Blankenhorn, founder of a group called the Institute for American Values, quarreled repeatedly with Boies, objecting to having to answer questions with "yes," "no" or "I don't know," prompting U.S. District Judge Vaughn Walker to chastise him for his uncooperative and combative behavior.

"Keep in mind that you don't want your demeanor to be viewed unfavorably," Walker said. But Boies and Blankenhorn's verbal sparring elicited laughter at times from Judge Walker, who said he was "amused at the back and forth, as is everyone else here."
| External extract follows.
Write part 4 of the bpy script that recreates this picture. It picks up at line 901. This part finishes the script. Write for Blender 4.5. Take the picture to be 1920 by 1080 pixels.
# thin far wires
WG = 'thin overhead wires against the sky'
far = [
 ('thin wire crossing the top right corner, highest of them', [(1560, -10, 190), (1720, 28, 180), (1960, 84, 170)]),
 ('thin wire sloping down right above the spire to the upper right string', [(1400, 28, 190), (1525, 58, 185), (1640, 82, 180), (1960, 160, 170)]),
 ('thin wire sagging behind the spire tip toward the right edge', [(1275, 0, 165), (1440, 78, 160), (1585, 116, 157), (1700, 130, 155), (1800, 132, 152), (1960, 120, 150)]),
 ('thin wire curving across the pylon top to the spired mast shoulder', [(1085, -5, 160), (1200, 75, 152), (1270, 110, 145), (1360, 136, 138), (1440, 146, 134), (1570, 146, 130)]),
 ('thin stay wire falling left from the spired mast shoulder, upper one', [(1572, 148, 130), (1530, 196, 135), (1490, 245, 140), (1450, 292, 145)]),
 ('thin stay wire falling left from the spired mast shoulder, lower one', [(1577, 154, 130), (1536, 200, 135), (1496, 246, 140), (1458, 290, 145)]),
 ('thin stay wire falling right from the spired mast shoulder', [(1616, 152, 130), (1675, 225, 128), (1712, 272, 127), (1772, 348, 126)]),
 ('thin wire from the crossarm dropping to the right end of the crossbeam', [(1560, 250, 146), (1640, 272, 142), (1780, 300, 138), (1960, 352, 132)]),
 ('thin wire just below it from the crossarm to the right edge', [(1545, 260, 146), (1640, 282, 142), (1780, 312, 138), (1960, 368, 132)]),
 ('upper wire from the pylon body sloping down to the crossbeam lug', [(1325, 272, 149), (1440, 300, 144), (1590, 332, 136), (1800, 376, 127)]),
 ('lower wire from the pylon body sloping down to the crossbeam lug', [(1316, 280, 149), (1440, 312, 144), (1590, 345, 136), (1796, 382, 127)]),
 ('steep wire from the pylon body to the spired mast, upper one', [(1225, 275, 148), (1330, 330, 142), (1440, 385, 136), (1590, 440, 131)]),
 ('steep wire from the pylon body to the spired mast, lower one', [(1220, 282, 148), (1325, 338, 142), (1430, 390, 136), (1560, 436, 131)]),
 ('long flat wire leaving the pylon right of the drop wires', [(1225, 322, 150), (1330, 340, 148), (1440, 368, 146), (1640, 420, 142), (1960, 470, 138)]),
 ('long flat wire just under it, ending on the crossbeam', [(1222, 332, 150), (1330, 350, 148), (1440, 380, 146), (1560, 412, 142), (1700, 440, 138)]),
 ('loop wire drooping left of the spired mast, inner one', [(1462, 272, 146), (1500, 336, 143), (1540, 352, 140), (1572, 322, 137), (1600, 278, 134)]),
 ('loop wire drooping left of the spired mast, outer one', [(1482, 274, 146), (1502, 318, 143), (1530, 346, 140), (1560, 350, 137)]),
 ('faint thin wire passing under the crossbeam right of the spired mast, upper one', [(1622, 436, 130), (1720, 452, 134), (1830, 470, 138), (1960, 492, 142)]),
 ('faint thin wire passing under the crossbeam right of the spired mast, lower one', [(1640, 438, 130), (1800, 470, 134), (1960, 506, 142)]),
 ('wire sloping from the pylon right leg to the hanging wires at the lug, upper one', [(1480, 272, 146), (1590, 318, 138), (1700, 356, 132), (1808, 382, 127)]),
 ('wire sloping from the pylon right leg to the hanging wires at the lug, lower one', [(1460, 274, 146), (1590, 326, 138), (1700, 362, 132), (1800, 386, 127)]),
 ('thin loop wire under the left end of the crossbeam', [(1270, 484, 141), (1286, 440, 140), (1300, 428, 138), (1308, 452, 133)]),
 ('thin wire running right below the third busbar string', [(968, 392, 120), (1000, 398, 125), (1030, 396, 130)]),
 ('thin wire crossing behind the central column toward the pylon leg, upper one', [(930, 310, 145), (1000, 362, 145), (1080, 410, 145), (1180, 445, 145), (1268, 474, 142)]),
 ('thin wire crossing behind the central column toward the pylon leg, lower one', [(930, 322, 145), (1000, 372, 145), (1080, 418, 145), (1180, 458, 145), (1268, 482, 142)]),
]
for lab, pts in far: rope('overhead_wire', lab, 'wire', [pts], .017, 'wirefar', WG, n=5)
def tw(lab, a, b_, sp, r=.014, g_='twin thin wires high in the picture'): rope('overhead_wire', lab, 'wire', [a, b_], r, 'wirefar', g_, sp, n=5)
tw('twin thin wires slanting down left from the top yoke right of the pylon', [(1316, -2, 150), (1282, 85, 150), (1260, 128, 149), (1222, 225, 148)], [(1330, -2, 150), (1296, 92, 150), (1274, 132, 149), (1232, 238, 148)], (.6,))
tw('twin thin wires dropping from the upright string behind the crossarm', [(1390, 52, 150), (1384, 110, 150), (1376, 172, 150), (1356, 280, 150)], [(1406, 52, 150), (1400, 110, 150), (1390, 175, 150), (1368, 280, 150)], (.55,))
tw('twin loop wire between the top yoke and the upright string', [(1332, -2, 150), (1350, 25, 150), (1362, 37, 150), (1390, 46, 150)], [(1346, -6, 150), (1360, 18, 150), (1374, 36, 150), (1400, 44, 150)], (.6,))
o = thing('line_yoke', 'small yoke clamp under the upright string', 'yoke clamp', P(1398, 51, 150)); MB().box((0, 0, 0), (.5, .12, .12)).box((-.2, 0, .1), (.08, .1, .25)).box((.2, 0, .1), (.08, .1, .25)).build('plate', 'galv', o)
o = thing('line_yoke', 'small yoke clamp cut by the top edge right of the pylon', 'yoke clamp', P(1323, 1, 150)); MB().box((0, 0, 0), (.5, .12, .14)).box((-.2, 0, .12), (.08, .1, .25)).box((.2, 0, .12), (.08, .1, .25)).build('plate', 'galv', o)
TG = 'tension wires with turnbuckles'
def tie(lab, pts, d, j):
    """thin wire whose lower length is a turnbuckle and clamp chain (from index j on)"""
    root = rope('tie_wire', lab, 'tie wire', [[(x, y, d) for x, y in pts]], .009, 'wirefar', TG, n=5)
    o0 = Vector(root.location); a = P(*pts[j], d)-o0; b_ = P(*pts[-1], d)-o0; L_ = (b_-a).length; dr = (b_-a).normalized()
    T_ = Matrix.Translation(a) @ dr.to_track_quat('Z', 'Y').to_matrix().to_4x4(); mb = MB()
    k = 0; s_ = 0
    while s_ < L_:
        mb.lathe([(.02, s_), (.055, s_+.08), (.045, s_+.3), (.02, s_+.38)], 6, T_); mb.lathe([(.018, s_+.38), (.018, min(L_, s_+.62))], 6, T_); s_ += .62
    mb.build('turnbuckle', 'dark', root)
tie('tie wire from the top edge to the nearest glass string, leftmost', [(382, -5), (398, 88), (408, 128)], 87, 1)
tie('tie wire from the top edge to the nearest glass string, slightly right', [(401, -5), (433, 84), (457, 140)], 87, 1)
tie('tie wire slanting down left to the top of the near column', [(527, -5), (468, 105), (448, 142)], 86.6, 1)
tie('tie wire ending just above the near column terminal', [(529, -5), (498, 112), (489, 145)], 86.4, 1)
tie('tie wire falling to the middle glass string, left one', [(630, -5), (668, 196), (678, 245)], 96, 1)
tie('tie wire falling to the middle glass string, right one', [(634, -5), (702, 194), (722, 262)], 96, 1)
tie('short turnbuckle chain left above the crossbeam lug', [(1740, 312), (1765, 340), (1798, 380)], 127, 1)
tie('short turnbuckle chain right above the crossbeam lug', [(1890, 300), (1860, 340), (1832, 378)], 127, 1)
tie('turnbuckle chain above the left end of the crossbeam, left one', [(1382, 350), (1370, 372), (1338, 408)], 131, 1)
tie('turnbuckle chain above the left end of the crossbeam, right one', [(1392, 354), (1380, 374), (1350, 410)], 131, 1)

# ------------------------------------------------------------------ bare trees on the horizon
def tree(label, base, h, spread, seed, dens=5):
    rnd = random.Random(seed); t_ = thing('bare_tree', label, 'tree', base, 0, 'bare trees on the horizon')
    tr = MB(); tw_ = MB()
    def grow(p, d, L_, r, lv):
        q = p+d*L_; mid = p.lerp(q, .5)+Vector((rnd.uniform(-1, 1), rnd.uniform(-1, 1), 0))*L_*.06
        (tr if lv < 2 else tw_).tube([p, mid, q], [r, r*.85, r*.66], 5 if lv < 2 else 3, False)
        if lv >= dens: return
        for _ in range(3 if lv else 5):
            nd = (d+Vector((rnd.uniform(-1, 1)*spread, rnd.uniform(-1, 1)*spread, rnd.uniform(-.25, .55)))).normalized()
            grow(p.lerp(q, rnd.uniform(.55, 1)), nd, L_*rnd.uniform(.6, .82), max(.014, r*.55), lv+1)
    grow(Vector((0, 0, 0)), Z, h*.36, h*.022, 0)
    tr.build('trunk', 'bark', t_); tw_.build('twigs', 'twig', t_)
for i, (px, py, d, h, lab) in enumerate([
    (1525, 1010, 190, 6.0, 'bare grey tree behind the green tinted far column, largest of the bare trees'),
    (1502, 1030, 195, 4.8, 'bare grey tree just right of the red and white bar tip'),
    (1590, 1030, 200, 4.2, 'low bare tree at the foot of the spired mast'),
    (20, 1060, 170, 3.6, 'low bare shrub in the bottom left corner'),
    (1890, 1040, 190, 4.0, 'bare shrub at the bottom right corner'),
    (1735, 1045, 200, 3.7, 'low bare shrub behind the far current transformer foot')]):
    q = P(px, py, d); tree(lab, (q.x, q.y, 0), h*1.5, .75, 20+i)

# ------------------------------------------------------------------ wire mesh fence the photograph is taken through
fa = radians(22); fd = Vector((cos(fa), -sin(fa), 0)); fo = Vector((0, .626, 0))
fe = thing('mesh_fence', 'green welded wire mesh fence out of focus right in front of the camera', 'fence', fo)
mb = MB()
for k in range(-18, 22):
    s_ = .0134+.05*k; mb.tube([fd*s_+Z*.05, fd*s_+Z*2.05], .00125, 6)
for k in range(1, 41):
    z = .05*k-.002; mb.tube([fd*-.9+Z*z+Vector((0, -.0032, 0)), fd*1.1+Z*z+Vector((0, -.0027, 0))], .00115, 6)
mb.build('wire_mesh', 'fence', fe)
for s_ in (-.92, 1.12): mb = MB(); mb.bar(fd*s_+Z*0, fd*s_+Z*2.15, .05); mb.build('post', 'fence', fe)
In testimony on Tuesday, Blankenhorn said the definition of marriage was "a socially approved sexual relationship between a man and a woman" for the purpose of raising children. During Wednesday's cross examination, Boies noted that Blankenhorn had written in his book that "marriage is always evolving" and "there is no single universal definition of marriage." He asked Blankenhorn if still believed that.

Blankenhorn replied, "Of course I do. I wrote them."

Most of the plaintiffs' more than two dozen witnesses were professors who disagreed with Blankenhorn's assertion that allowing homosexuals to marry would adversely affect heterosexual marriage. Though Blankenhorn was unable to provide examples of scholars or experts who agreed with his views, he insisted that scholars would agree with him.

Walker gave both sides until Feb. 26 to submit final documents supporting their views, after which he will schedule closing arguments.